Impeccable mais relégable, défenseur mais meilleur buteur, rappelé en sélection au moment où son club touche le fond, Fabian Luciano Monzon passe par tous les extrêmes entre l’OGC Nice et la sélection d’Argentine.

 

Fabian, vous êtes désormais en France depuis huit mois. Comment se passe votre acclimatation à la vie niçoise ?

 

Nice est une ville très agréable. J’ai eu le temps de trouver mes marques, avec l’aide de mes coéquipiers, mais aussi avec les marques d’affection qu’on reçoit de nos supporters. En plus, maintenant je parle un peu français, donc la communication s’améliore avec mes coéquipiers. C’est important, non seulement sur le terrain, mais aussi dans la vie de tous les jours. En plus, avec Renato Civelli, David Ospina et Raul Fernandez, on se voit souvent, on organise des asados, on s’achète des herbes pour le maté. Donc on se sent un peu comme à la maison ! C’est une des raisons pour lesquelles mon adaptation se passe aussi bien, mais je ne me contente pas de ça, je m’adapte aux coutumes du pays.

 

Lorsque vous avez signé à Nice, vous imaginiez-vous que vous lutteriez pour le maintien ?

 

Sincèrement, je pensais que la situation serait un peu meilleure, mais nous n’avons pas eu beaucoup de chance, surtout en début de saison où nous avons perdu des matches que nous n’aurions pas dû perdre. Et le début de saison conditionne souvent le reste du championnat. Aujourd’hui, nous sommes dans une situation qui ne convient à personne.
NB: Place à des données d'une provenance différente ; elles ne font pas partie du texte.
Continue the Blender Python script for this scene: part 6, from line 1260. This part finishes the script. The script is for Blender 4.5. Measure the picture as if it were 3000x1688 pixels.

Quand on commence une saison, ce n’est dans la tête de personne qu’on peut se retrouver en Ligue 2 à la fin. Je ne suis pas venu en France pour jouer en deuxième division, mes coéquipiers non plus. On a une bonne équipe pour rester en première division. Maintenant, le penser c’est bien, le montrer c’est mieux. Il faut se battre et vite se sortir de cette situation car il ne reste pas beaucoup de matches.

 

Désormais, tous les matches sont quasiment décisifs. Prépare-t-on ces rencontres en pensant à ne surtout pas perdre, ou en cherchant la victoire à tout prix ?

 

Tout le monde vous dira toujours qu’on joue un match pour le gagner, et qu’on n’entre jamais sur le terrain en imaginant la défaite. Sinon, autant rester tranquille à la maison. Même si on ne peut pas tout gagner, notre mentalité est en tout cas de vouloir gagner à chaque fois. C’est uniquement en pensant à ça qu’on s’entraîne et qu’on rentre sur le terrain. Le problème, c’est que la lutte pour le maintien concerne beaucoup d’équipes et j’imagine que toutes ont cette mentalité. C’est pour cela qu’elle est si difficile.

 

Vous êtes venu à Nice en tant que défenseur, mais aujourd’hui, vous êtes le meilleur buteur du club. Comment le vivez-vous ?

 

C’est une sensation très agréable ! (rires) Mais d’un autre côté, ce serait plus logique et peut-être plus rassurant si nos attaquants étaient à cette place. Comme je tire les penalties, forcément, mes chiffres sont meilleurs. Nous avons de très bons attaquants mais qui manquent de réussite depuis le début de la saison. Et ensuite, ça devient plus une question de confiance que d’adresse. J’espère que cette situation va changer rapidement.

 

Vous êtes un latéral très offensif. Comment vous êtes-vous adapté au championnat français, jugé fermé et défensif ?

 

C’est toujours difficile de s’adapter à un nouveau championnat, avec sa culture et sa mentalité, et surtout quand en arrivant, on ne peut pratiquement pas se comprendre avec ses coéquipiers. Mais une fois que le problème de la langue est dépassé, je m’adapte au style de l’équipe. Notre système de jeu me plaît. On joue beaucoup avec les latéraux, donc je touche beaucoup le ballon, je fais mon boulot défensif au maximum, et je participe à la construction en aidant le milieu ou l’attaquant qui est devant moi.

 

Saviez-vous que Carlos Bianchi, légende de Boca Juniors, votre ancien club a été l’entraîneur de Nice pendant une saison ?

 

Je n’ai pas eu l’occasion d’en parler avec lui avant, mais à Boca Juniors, Bianchi est une référence, tout le monde l’aime et le respecte et connaît sa carrière extraordinaire. Donc s’il est passé par Nice, ça doit forcément être un bon signe. Mais malheureusement, je n’ai pas pu en parler avec lui.

 

Malgré les problèmes de l’équipe, de grands clubs comme la Juventus, l’AC Milan ou Arsenal s’intéressent à vous. Quelle serait l’étape suivante de votre carrière pour progresser ?

 

Malgré notre saison difficile, je suis satisfait de mon rendement personnel. Si ce qu’on dit sur les clubs intéressés est vrai, c’est flatteur et ça donne envie de continuer à progresser. Et cela doit rester mon seul objectif : continuer à progresser. Je ne sais pas où je serai dans les prochains mois, depuis que je suis arrivé, le staff technique, la direction, tout le monde m’a beaucoup aidé. Je n’ai aucune raison valable de chercher à partir. Je profite juste de chaque moment que le football m’apporte, et pour l’instant c’est à Nice.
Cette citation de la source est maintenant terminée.